Education

College Board announces sweeping changes to SAT

Move will throw out the essay requirement, remove uncommon vocabulary words, reset maximum score to 1600

The College Board said the update is needed to make the exam better representative of what students study in high school and the skills they need to succeed in college and afterward.
David Jones/PA Wire/AP

The SAT college entrance exam is undergoing sweeping revisions, with the scoring scale reverting to the previously used 1600 points, the essay becoming optional and penalties for wrong answers being dropped.

Changes to the annual test that millions of students take will also see an end to some vocabulary words such as "prevaricator" and "sagacious" in favor of words more commonly used in school and the workplace.

College Board officials said Wednesday that the update — the first since 2005 — is needed to make the exam better representative of what students study in high school and the skills they need to succeed in college and afterward. The test should offer "worthy challenges, not artificial obstacles," said College Board President David Coleman at an event in Austin, Texas.

The new exam will be rolled out in 2016, so this year's ninth graders will be the first to take it, in their junior year. The new SAT will continue to test reading, writing and math skills, with an emphasis on analysis. Scoring will be on a 1600-point scale, a return to the previous scale from the 2400-point scale introduced in 2005, with a separate score for the optional essay.

Students will also now have the option of taking the test on a computer.

One of the biggest changes is that the extra penalty for wrong answers, which discouraged guessing, will be eliminated. And some vocabulary words will be replaced with words such as "synthesis" and "empirical" that are used more widely in classrooms and in work settings.
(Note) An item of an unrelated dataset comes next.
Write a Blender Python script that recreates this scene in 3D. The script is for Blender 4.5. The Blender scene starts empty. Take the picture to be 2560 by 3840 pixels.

"By changing the exam's focus, we change the learning and work the SAT invites. Today, many students who are terrified they will be tested on lots of SAT words have one recourse: flashcards," Coleman said. "Every educator knows flashcards are not the best way to build real word knowledge, but when the SAT rolls around they become the royal road. Students stop reading and start flipping."

The essay will be changed in other ways, too. It will measure students' ability to analyze and explain how an author builds an argument, instead of measuring the coherence of the writing but not the quality or accuracy of the reasoning. It will be up to school districts and colleges the students apply to as to whether the essay will be required.

Instead of testing a wide range of math concepts, the new exam will focus on a few areas, like algebra, deemed most needed for college and life afterward. A calculator will be allowed only on certain math questions, instead of on the entire math portion.

A longstanding criticism of the SAT is that students from wealthier households do better on the exam because they can afford expensive test preparation classes.

The College Board seeks to defuse that by saying it will partner with the nonprofit Khan Academy to provide free test preparation materials for the redesigned SAT. It also says every income-eligible student who takes the SAT will receive four fee waivers to apply for college, which continues an effort the College Board has had to assist low-income students.

In the 2005 upgrade of the SAT, the essay portion was added and analogy questions were removed. There have been other notable changes to the test, such as in 1994 when antonym questions were removed and calculators were allowed for the first time. The test was first used in 1926.

The SAT was taken last year by 1.6 million students. It has historically been more popular on the coasts, while the other popular standardized college entrance exam, the ACT, dominated the central U.S. But the ACT overtook the SAT in overall use in 2012, in part because it is taken by almost every junior in 13 states as part of the states' testing regimen. Last year, the ACT said it would begin offering computer-based testing in 2015.